+++ Records for the task +++
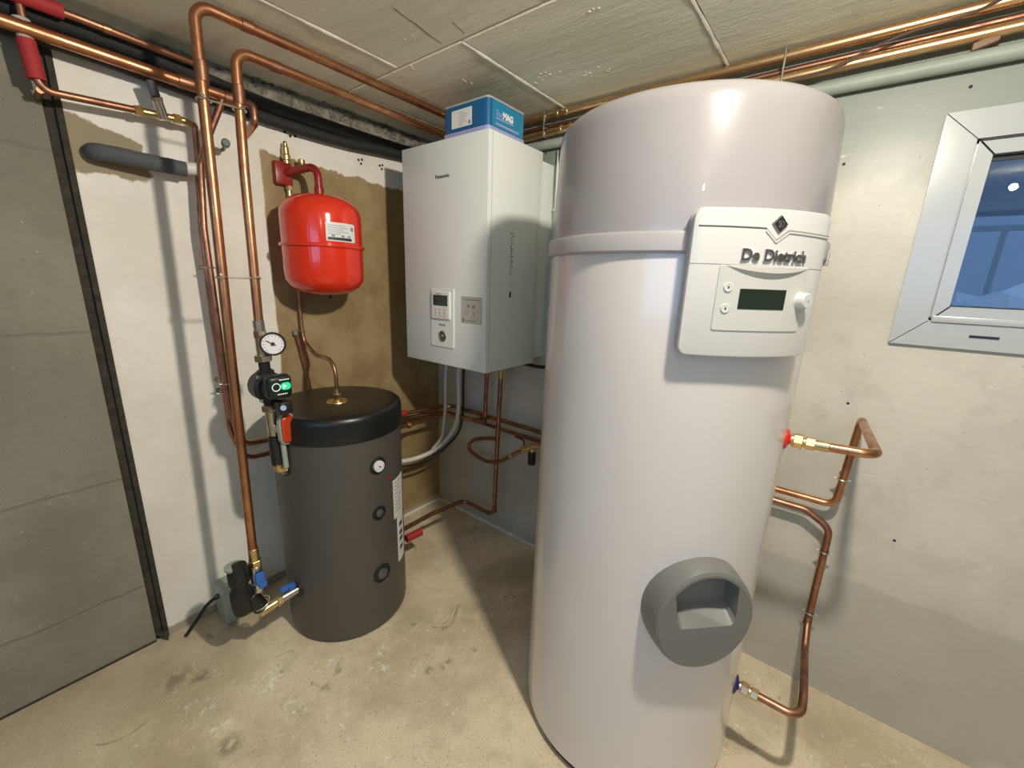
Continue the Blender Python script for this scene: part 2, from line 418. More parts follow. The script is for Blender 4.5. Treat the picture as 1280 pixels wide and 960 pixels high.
# left wall: plastered part and, past a dark joint, bare concrete
wl = struct('wall_left', G().box((-.2, -1.425, 0), (0, 0, 2.045)), WLEFT)
def roughstrip():
    g = G(); vs = []; fs = []; ny, nz = 90, 8
    for i in range(ny+1):
        y = -1.425+1.425*i/ny
        for j in range(nz+1):
            z = 2.04+(H-2.04+.01)*j/nz
            vs.append((-.012+random.uniform(-.012, .014)*(0 < j < nz)+(.018 if random.random() < .06 else 0), y, z))
    for i in range(ny):
        for j in range(nz): a = i*(nz+1)+j; fs.append((a, a+nz+1, a+nz+2, a+1))
    return g.add(vs, fs)
struct('rough_concrete_edge', roughstrip(), ROUGH, wl, ang=20)
struct('joint_filler', G().box((-.06, -1.462, 0), (-.012, -1.42, H)).box((-.025, -1.436, 0), (.004, -1.4205, 2.045), .002).add([(-.01, -1.462, .03), (.03, -1.43, .002), (.004, -1.42, .03), (-.01, -1.42, .002)], [(0, 1, 2), (0, 1, 3), (1, 2, 3), (0, 2, 3)]), GAP, wl)
struct('concrete_panel', G().box((-.2, YF-.2, 0), (-.004, -1.460, H)), CONC, wl)
struct('floor_gap', G().box((-.01, YF, 0), (.001, -1.46, .006)), GAP, wl)
hl = G()
for y, z in ((-.795, 1.955), (-.775, 1.945), (-.765, 1.962), (-.755, 1.95), (-.472, 1.925), (-.455, 1.93), (-.46, 1.912), (-.36, 1.925), (-.345, 1.93), (-.35, 1.912)):
    hl.cyl((-.001, y, z), (.0015, y, z), .0055, 8)
struct('drill_hole', hl, GAP, wl)['kind'] = 'stuff'
struct('wall_right', G().box((XR, YF-.2, 0), (XR+.2, 0, H)), CONC)
struct('wall_front', G().box((-.2, YF-.2, 0), (1.3, YF, H)).box((4.0, YF-.2, 0), (XR+.2, YF, H)).box((1.3, YF-.2, 2.08), (4.0, YF, H)).box((1.3, YF-.2, 0), (4.0, YF, 1.32)).box((1.2, YF-.25, 1.3), (4.1, YF-.2, 2.1)), CONC)  # last box is an added blind board shutting world light out of the opening
# ceiling: concrete slabs in running bond with pale mortar beads between
ce = struct('ceiling', G().box((-.2, YF-.2, H+.006), (XR+.2, .2, H+.15)), MORTAR)
rows = [(-.618, .02, .19), (-1.87, -.618, .508), (-3.1, -1.87, .19), (YF-.1, -3.1, .508)]
jw = .006
for y0, y1, xs in rows:
    x = xs-.62
    while x < XR:
        a, b = max(x, -.1), min(x+.62, XR+.1)
        struct('slab', G().box((a+jw, y0+jw*.6, H), (b-jw, y1-jw*.6, H+.03), .004, 1), SLAB, ce)
        x += .62
bead = G()
for x, ya, yb in ((.81, -.61, -.02), (1.43, -.61, -.02), (.508, -1.86, -.63), (1.128, -1.86, -.63), (1.748, -1.86, -.63)):
    bead.tube([(x+random.uniform(-.001, .001), ya+(yb-ya)*i/14, H+.003) for i in range(15)], .0065, 0, 8, wob=.25)
struct('mortar_bead', bead, MORTAR, ce)
crk = G()
crk.tube([(.775, -.835, H), (.768, -.79, H), (.766, -.75, H), (.756, -.70, H), (.752, -.64, H)], .0010, 0, 6, wob=.4)
crk.tube([(.86, -.70, H), (.853, -.66, H), (.85, -.64, H)], .0008, 0, 6)
struct('crack', crk, GAP, ce)['kind'] = 'stuff'
sp = G()
for cx, cy, n, w in ((1.04, -.22, 9, .03), (.90, -.30, 7, .03), (.62, -.42, 5, .03), (.55, -.60, 4, .02), (1.20, -.52, 4, .02), (1.62, -.55, 3, .02), (.70, -.72, 3, .02)):
    for k in range(n):
        x, y = cx+random.gauss(0, w), cy+random.gauss(0, w*.5); r = random.uniform(.002, .006)
        sp.lathe([(r, 0), (r*.8, -.0015), (0, -.002)], (x, y, H), (0, 0, 1), 7, sx=random.uniform(.6, 1.8))
struct('mortar_splash', sp, MORTAR, ce)['kind'] = 'stuff'
# pale filler strip in the floor corner
struct('trim_1', G().box((-.002, -.62, 0), (.012, 0, .016), .004).box((0, -.012, 0), (1.3, .002, .016), .004), MORTAR)

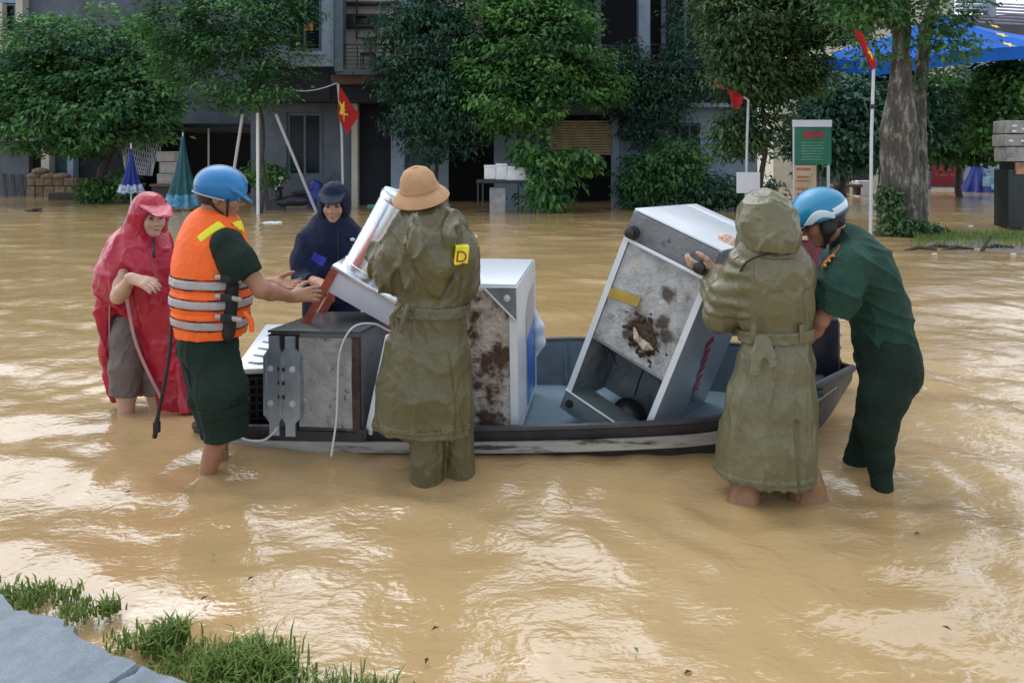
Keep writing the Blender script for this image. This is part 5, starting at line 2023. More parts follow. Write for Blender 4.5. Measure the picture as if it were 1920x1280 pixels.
# ---------------------------------------------------------------- man in the tan hat, long raincoat
def hat_man():
    r = foot_root(810, 3.5, 'man in a tan domed hat and olive belted raincoat holding the steel boiler')
    f = nrm([-.45, .88, -.05])
    J = dict(head=P(792, 376, 3.52), f=f, u=V3(-.08, -.12, 1), neck=P(801, 418, 3.52), shL=P(752, 436, 3.56), shR=P(846, 436, 3.48), elL=P(727, 518, 3.56), wrL=P(708, 464, 3.76), hdL=(V3(.35, .6, .6), V3(-.8, -.3, .3), .5),
             elR=P(868, 535, 3.56), wrR=P(812, 560, 3.78), hdR=(V3(-.6, .7, .1), V3(.4, .3, .9), .4), pelvis=P(812, 610, 3.52), hipL=P(790, 625, 3.5), hipR=P(834, 625, 3.52), knL=P(802, 765, 3.47), knR=P(858, 765, 3.53),
             anL=P(800, 975, 3.46), anR=P(864, 970, 3.56), toeL=V3(-.4, .9, 0), toeR=V3(.1, .9, 0))
    q, A, o = body(r, J, 'skin_tan')
    face_parts(r, q, A)
    S = SDF()
    S.ell(q(0, -.020, -.008), V3(.078, .088, .070), A, k=.01)
    S.plane(q(0, .035, .02), A[1], q(0, .2, 0) - .25, q(0, .2, 0) + .25)
    v, f_ = S.mesh(.006)
    meshobj('hair', v, f_, M['hair'], r, sharp=0)
    S = SDF()
    for hp, kn, bt, ra in ((P(795, 640, 3.5), P(800, 770, 3.47), P(801, 925, 3.465), .082), (P(836, 640, 3.52), P(858, 770, 3.53), P(862, 925, 3.545), .078)):
        S.chain([hp, kn, bt], [.10, ra, ra * .98], k=.03)
    garment('trousers', r, S, 'olive_coat', amp=.010, sc=6, seed=12, vert=.006)
    C = SDF()
    W = V3(1, -.1, 0)
    rows = [(803, 418, 44), (802, 436, 62), (804, 475, 68), (805, 520, 65), (808, 562, 58), (806, 600, 66), (801, 680, 81), (796, 740, 90), (793, 802, 97)]
    qs = [.62, .66, .66, .68, .70, .72, .72, .72]
    for i in range(len(rows) - 1):
        a, b_ = rows[i], rows[i + 1]
        C.cone(P(a[0], a[1], 3.51), P(b_[0], b_[1], 3.51), a[2] / 396., b_[2] / 396., k=.03, q=qs[i], w=W, cut=(0, 1 if i == len(rows) - 2 else 0))
    C.chain([P(768, 436, 3.53), P(745, 477, 3.52), P(730, 518, 3.54)], [.080, .076, .074], k=.05)
    C.chain([P(728, 518, 3.54), P(716, 492, 3.66), P(709, 466, 3.745)], [.074, .066, .052], k=.04, cut=(0, 1))
    C.chain([P(846, 436, 3.49), P(862, 480, 3.50), P(866, 535, 3.54)], [.080, .078, .075], k=.05)
    C.chain([P(866, 535, 3.54), P(816, 558, 3.76)], [.072, .055], k=.04)
    # hood bunched down the back
    C.chain([P(784, 424, 3.41), P(792, 455, 3.37), P(806, 500, 3.36), P(812, 540, 3.38)], [.040, .055, .055, .03], k=.04, q=.5, w=W)
    C.chain([P(826, 420, 3.42), P(838, 445, 3.38), P(832, 500, 3.36), P(816, 540, 3.38)], [.034, .045, .048, .026], k=.03, q=.55, w=W)
    C.chain([P(772, 412, 3.50), P(803, 414, 3.45), P(836, 412, 3.50)], [.034, .036, .034], k=.04)
    zb = P(0, 575, 3.5)[2]
    mk = lambda v: np.clip((zb - v[:, 2]) / .12, 0, 1)

    def fold(v):
        up_ = np.clip((v[:, 2] - zb) / .1, 0, 1)
        x, z = v[:, 0], v[:, 2]
        n1 = pn(np.stack([x * 11 - z * 3, v[:, 1] * 9, z * 3.2 + x * 2], 1), 21)
        return up_ * .024 * (1.2 * ridge(n1, .22) - .5)
    co = garment('raincoat', r, C, 'olive_coat', amp=.007, sc=6.5, seed=14, vert=.010, mask=mk, axis=P(801, 0, 3.51), fold=fold)
    garment('hem_band', r, C, 'olive_coat', h=.006, amp=.007, sc=6.5, seed=14, vert=.010, mask=mk, axis=P(801, 0, 3.51), fold=fold, grow=.003, clip=zband(P(0, 796, 3.5), P(0, 784, 3.5)))
    garment('belt', r, C, 'olive_coat', h=.006, amp=.005, sc=8, seed=14, grow=.016, clip=(P(740, 577, 3.5) * [1, 0, 1] + [0, 3.0, -.04], V3(P(885, 0, 3.5)[0], 4, P(0, 552, 3.5)[2] + .02), zband(P(0, 577, 3.5), P(0, 553, 3.5), V3(.02, 0, 1))[2]))
    b = MB()
    for dx, ln in ((0, .10), (14, .13)):
        p = P(752 + dx, 570, 3.37)
        b.tube([p, p + [-.02 - .02 * (dx == 0), -.02, -ln * .5], p + [-.035, -.015, -ln]], .012, n=6)
    b.build('belt_end', M['olive_coat'], r)
    c = P(862, 474, 3.43)
    R3 = np.stack([V3(1, .25, -.12) / np.linalg.norm([1, .25, -.12]), V3(.12, 0, 1) / np.linalg.norm([.12, 0, 1]), V3(0, -1, 0)])
    AB = garment('armband', r, C, 'yellow', h=.005, amp=.004, sc=9, seed=14, grow=.02, clip=(c - .14, c + .14, obox(c, R3, V3(.037, .042, .3))[2])).name
    bv = np.array([q_.co[:] for q_ in bpy.data.objects[AB].data.vertices]) + ORG[r.name]
    nb = bv[(np.abs(bv[:, 0] - c[0]) < .02) & (np.abs(bv[:, 2] - c[2]) < .03)]
    text('.D', 'armband_letter', mat('red_brown_print', (0.35, 0.06, 0.03), .5), r, V3(c[0] - .030, nb[:, 1].min() - .004, c[2] - .024), V3(1, .25, -.12), V3(.12, 0, 1), .05)
    # domed felt hat
    u = nrm([-.14, -.34, .93])
    hc = q(-.012, -.012, .060)
    b = MB()
    prof = [(.002, .108), (.03, .105), (.062, .090), (.084, .062), (.094, .028), (.098, .004), (.103, -.006), (.120, -.018), (.138, -.035), (.146, -.047), (.144, -.051), (.118, -.033), (.098, -.018), (.09, -.01)]
    b.lathe(hc, u, prof[::-1], n=48, sx=.93, xdir=A[0])
    ht = b.build('felt_hat', M['felt'], r, sharp=0.9)
    b = MB()
    b.lathe(hc, u, [(.097, -.010), (.1015, -.008), (.1005, .010), (.096, .012)], n=48, sx=.93, xdir=A[0])
    b.build('hat_band', mat('tan_felt_band', (0.44, 0.25, 0.13), .9), ht)
    b = MB()
    b.lathe(hc + u * .106, u, [(.016, 0), (.014, .005), (.002, .007)], n=14)
    b.build('vent_button', M['felt'], ht)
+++
● Task to complete: Search the data for the string "pixels" and copy each line where it appears.

● Result of the task:
Continue the Blender Python script for this scene: part 2, from line 418. More parts follow. The script is for Blender 4.5. Treat the picture as 1280 pixels wide and 960 pixels high.
Keep writing the Blender script for this image. This is part 5, starting at line 2023. More parts follow. Write for Blender 4.5. Measure the picture as if it were 1920x1280 pixels.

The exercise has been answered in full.